Write out exactly the lines that run from the line containing "Continue the Blender" through the line containing "else: dup(sofa0, loc, 0, lab)"; both end lines belong to the answer.

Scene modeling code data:
###
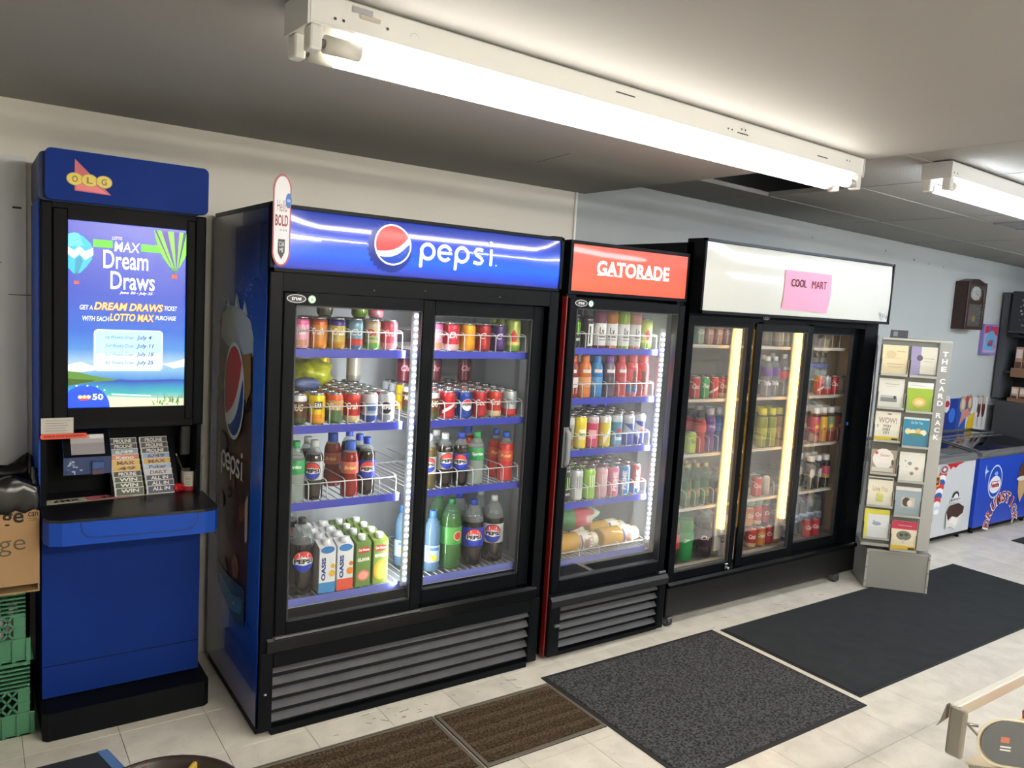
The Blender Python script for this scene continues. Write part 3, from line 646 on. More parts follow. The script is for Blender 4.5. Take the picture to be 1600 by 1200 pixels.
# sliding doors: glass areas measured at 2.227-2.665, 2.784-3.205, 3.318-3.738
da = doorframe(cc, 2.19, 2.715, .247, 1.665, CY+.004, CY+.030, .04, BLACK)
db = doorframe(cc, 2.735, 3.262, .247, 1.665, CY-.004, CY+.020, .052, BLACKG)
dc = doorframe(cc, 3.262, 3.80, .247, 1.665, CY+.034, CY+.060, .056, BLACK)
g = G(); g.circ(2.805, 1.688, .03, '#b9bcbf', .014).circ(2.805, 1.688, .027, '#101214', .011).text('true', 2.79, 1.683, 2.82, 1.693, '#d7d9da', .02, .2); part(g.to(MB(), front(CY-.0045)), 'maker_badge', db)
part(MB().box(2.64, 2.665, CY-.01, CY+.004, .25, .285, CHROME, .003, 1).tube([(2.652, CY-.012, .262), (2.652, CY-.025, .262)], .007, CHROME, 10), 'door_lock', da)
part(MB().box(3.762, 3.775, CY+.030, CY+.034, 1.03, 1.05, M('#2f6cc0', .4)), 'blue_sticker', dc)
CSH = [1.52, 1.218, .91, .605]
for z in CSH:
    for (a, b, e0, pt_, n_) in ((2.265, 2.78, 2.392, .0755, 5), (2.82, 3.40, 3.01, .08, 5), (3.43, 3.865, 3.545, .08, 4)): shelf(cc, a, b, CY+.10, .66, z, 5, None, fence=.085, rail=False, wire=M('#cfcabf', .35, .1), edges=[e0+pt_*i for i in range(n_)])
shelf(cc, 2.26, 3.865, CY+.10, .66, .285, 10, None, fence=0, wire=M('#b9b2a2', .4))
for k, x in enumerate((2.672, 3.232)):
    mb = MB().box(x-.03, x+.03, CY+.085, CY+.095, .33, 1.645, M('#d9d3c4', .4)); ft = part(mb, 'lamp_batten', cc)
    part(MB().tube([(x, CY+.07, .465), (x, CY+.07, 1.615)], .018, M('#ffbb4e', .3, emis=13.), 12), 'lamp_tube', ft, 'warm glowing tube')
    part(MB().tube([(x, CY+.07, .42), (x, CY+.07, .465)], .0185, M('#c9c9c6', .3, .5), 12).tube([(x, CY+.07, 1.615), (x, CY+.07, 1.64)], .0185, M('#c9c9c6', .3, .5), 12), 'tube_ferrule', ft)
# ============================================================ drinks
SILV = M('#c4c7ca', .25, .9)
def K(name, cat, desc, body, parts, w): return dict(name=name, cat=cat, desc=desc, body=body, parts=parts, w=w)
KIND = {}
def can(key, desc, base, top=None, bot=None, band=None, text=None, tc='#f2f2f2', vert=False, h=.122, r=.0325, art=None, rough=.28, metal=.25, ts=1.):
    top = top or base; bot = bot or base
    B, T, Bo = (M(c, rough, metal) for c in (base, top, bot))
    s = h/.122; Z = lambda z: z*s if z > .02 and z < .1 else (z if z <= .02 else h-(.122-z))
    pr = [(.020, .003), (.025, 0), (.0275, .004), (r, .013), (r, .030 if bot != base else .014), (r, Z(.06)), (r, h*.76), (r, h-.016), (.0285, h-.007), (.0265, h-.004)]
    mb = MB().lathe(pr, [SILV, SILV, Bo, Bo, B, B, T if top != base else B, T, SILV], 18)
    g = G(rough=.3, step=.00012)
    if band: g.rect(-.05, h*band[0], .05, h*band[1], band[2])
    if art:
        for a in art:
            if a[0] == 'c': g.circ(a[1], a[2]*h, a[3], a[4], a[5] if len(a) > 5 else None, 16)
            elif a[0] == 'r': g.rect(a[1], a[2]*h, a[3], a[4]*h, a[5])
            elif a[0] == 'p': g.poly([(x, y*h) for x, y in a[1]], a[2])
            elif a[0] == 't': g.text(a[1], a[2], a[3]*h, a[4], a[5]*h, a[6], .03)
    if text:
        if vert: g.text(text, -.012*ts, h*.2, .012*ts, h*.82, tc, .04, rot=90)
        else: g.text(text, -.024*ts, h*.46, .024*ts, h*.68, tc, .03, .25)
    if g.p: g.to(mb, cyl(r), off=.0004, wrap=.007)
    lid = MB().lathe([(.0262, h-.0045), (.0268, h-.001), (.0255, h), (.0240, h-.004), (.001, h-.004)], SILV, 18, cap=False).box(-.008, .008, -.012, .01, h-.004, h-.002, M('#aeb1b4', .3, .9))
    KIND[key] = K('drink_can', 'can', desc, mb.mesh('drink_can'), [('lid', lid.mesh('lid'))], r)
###
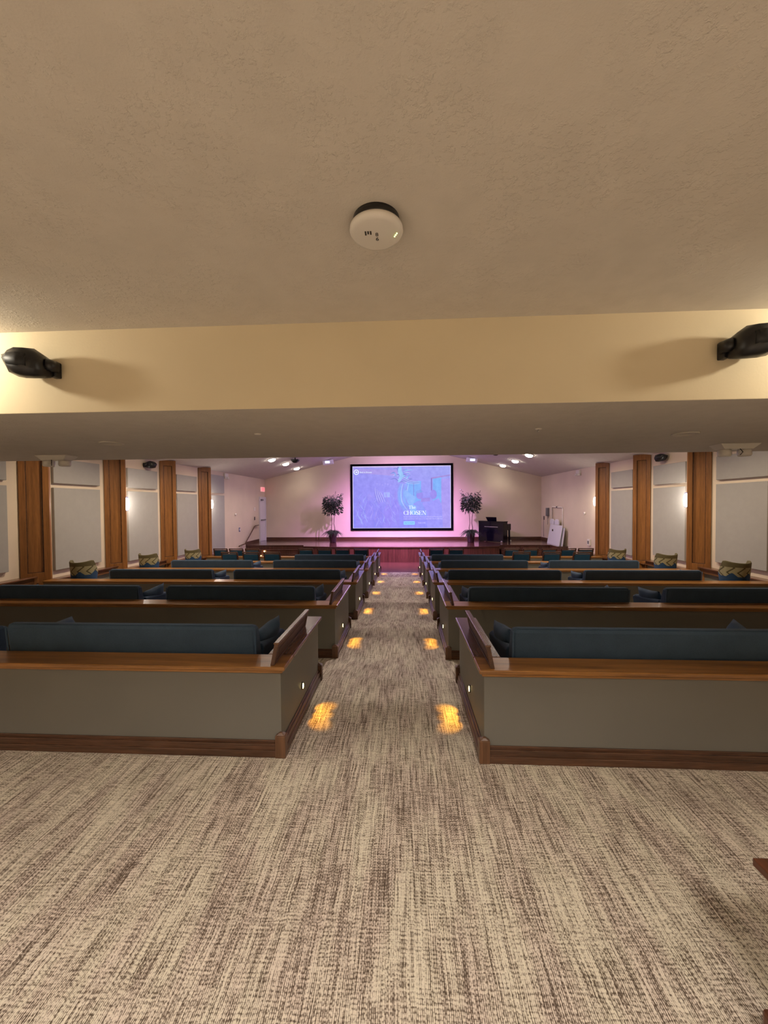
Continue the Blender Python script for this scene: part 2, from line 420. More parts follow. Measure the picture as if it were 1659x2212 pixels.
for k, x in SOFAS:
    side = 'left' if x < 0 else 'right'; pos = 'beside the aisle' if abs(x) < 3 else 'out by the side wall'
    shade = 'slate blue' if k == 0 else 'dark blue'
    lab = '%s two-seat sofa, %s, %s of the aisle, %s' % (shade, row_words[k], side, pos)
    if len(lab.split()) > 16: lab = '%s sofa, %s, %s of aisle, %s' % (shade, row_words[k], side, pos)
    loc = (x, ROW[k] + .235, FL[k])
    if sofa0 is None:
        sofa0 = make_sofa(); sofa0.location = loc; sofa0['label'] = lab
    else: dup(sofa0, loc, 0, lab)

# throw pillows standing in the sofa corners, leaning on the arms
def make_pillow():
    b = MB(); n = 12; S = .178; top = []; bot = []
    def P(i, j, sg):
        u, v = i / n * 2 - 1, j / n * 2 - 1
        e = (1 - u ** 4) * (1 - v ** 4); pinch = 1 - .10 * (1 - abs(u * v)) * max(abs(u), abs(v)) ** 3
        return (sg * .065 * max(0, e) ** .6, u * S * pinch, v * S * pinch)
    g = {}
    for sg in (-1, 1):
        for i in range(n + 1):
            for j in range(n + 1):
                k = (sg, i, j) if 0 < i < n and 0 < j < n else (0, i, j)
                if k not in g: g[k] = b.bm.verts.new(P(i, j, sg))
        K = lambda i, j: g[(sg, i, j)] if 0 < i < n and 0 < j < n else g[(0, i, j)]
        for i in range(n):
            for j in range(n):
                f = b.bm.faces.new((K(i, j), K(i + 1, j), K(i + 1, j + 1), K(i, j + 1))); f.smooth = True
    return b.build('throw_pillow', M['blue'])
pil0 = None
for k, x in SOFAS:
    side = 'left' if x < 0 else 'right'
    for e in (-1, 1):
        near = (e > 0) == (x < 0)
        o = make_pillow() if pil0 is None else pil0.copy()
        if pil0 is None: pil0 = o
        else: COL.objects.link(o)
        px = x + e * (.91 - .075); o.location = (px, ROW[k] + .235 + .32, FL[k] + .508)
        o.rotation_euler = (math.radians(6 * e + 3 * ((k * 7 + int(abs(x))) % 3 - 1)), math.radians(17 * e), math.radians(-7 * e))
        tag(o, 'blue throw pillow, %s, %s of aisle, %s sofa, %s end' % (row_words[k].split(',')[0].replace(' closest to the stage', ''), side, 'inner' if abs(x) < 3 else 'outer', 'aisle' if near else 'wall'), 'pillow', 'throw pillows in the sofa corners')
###
- **EXPECTED ANSWER**:
Continue the Blender Python script for this scene: part 2, from line 420. More parts follow. Measure the picture as if it were 1659x2212 pixels.
for k, x in SOFAS:
    side = 'left' if x < 0 else 'right'; pos = 'beside the aisle' if abs(x) < 3 else 'out by the side wall'
    shade = 'slate blue' if k == 0 else 'dark blue'
    lab = '%s two-seat sofa, %s, %s of the aisle, %s' % (shade, row_words[k], side, pos)
    if len(lab.split()) > 16: lab = '%s sofa, %s, %s of aisle, %s' % (shade, row_words[k], side, pos)
    loc = (x, ROW[k] + .235, FL[k])
    if sofa0 is None:
        sofa0 = make_sofa(); sofa0.location = loc; sofa0['label'] = lab
    else: dup(sofa0, loc, 0, lab)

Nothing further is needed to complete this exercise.